He replied, “Leadership from the heart, not the head.”

I asked him, “And where do you think you are writing from?”

There was a long pause, and he finally said, “From the head.”

I told him to go back to the writing, and this time, to use paper and pen instead of his computer and describe the story as if he were talking with a friend, and not try to explain it, just paint a picture of the scene, characters, and their emotions.

He agreed to try again, and another draft arrived the following week. I started to read it and said to myself, “He’s got it! He understood what I was saying, and he’s writing his story from the heart.”

About three pages into the draft, the writing shifted. I asked him, “What were you doing on page three when you went from the story into an explanation?” He laughed and said I’d busted him. He had stopped to “think” and decided he needed to refer to a file about a client. The writing tone changed from one of storytelling to one of explanation. And I, as a reader, lost interest.

You will be writing from your own experience and most likely from the process you are currently experiencing. To become a truly great writer, you must learn to trust that experience and be excited to share it in your writing.
The purpose of spiritual, personal development, or transformational writing is to help others find meaning in their lives. To do that, a writer records what they see in a way that transforms the reader; this requires that the writer be willing to explore and reveal the depths of their own transformation. That’s why I always tell my authors that what you write will unveil your inner unfolding and expansion, sometimes at the same time you are writing it!

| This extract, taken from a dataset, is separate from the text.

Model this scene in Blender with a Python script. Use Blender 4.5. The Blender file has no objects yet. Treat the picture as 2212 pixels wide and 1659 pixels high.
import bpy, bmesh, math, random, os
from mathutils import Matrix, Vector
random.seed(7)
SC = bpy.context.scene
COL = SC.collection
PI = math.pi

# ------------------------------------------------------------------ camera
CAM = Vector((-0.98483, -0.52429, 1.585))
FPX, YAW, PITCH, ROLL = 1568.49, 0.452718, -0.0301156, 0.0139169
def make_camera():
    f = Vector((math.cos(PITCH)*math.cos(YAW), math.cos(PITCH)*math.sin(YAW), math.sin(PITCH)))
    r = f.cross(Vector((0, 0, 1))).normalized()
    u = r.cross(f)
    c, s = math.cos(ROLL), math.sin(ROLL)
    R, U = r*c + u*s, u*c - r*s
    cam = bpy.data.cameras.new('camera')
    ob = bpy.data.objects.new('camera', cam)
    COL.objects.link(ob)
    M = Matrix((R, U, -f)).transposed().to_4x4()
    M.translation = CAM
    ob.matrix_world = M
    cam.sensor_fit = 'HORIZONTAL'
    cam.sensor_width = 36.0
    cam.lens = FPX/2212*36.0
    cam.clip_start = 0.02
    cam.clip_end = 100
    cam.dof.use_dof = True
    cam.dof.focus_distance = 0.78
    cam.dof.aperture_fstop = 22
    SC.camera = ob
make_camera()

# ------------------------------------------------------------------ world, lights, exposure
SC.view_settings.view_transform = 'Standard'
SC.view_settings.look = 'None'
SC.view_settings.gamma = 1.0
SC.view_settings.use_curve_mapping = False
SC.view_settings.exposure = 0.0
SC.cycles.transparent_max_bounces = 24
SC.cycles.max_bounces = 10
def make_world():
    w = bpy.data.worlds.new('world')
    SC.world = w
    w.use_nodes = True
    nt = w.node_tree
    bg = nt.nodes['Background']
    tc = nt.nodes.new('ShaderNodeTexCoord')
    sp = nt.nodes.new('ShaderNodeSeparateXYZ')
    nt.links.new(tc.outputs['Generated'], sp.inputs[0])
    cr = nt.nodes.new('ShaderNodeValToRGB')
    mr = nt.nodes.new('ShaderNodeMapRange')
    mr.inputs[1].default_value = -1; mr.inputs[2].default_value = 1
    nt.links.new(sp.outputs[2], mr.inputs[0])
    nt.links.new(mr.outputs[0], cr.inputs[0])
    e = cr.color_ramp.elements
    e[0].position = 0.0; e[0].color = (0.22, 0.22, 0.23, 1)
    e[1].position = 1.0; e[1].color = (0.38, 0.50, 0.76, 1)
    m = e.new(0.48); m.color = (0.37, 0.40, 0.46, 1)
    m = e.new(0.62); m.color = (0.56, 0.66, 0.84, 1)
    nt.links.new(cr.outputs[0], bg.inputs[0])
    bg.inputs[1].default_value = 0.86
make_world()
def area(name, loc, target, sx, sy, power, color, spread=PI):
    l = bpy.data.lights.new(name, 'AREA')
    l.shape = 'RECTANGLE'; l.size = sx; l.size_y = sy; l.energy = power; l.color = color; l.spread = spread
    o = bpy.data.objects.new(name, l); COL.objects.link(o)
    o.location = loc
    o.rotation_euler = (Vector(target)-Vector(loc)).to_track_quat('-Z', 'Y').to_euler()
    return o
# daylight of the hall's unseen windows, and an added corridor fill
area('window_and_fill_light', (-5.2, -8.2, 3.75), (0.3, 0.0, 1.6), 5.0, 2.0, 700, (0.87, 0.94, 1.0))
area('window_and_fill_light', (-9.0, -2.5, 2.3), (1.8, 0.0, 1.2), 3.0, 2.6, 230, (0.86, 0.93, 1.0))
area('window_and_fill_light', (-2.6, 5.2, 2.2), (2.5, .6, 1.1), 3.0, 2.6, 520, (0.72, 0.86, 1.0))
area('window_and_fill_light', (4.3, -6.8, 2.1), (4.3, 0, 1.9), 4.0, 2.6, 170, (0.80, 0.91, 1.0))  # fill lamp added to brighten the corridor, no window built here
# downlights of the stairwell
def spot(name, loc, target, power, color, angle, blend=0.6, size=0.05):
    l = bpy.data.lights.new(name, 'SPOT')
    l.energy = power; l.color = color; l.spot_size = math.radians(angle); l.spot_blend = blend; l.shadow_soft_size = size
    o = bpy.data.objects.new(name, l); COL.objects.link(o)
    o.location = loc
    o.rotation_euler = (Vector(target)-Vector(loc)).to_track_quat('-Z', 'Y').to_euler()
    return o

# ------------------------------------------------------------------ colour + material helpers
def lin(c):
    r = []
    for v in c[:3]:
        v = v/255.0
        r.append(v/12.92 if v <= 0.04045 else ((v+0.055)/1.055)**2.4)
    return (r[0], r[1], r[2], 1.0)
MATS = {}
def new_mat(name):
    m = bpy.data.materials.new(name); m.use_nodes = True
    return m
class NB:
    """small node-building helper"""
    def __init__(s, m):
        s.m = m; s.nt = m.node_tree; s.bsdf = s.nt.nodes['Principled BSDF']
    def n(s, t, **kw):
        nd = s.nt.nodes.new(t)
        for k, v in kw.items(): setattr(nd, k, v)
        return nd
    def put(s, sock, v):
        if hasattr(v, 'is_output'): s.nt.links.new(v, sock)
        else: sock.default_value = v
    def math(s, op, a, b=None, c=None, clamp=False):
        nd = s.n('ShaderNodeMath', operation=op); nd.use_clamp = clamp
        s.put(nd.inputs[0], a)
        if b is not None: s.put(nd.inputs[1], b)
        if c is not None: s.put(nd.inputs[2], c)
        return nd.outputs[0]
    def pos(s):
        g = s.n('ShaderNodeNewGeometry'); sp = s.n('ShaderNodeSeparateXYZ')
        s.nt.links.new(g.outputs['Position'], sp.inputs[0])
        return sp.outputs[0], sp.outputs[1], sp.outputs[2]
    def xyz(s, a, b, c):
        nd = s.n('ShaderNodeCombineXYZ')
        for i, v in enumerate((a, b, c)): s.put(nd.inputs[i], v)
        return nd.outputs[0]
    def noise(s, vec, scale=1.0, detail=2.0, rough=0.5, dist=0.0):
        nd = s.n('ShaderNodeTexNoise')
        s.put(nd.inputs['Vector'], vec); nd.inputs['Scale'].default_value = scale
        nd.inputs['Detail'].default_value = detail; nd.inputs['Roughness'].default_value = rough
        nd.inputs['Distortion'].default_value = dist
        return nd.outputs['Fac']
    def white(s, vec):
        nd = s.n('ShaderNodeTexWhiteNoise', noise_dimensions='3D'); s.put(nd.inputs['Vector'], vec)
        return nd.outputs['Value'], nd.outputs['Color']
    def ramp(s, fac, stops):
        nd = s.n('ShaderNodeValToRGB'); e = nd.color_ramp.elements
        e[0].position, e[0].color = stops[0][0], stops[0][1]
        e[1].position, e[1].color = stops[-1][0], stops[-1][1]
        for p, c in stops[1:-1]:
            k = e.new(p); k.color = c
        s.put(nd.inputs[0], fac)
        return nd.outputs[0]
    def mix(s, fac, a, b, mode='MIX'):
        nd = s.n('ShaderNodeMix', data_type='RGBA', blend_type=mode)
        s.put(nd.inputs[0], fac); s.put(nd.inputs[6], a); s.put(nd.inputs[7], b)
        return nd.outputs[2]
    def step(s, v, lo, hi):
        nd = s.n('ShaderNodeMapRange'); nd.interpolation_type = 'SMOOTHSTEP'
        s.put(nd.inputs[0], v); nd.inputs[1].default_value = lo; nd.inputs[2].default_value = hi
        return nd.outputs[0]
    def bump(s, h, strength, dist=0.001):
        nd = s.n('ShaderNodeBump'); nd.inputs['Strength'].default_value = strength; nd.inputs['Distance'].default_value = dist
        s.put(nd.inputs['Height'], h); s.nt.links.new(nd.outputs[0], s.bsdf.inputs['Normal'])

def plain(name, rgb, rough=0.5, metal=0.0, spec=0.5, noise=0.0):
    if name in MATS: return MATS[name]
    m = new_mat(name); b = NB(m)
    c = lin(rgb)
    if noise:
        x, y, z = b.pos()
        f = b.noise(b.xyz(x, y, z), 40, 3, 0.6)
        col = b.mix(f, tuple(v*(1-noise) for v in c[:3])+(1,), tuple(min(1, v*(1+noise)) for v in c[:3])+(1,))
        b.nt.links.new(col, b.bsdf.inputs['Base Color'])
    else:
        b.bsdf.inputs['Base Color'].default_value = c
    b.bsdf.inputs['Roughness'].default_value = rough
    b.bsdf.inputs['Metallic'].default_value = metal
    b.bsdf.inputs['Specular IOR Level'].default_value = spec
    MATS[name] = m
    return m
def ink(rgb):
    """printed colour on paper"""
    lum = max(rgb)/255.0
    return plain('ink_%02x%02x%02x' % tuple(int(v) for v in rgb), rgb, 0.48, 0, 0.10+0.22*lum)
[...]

A true writer is driven to put their experience on paper. What holds the reader is enthusiasm, emotions, how it changed your life – what made you want to write in the first place. The source of all of what you convey through your writing is your connection to spirit, to your God, no matter how that appears for you in your life.

The words you write come through your mind, but they originate in your heart. This heart center becomes the channel through which your source, your God, your spirit inspires you to share your messages. One of my writers referred to it as becoming the flute that allows the breath of spirit to flow through from the heart to the paper.

When you understand how to allow yourself to become the vessel, you will be guided by a force that will take you on journeys into the depths of your imagination. The key is learning how to step out of your ego-brain and tap into that heart-centered source. When you can consistently do that, you will become a powerful writer.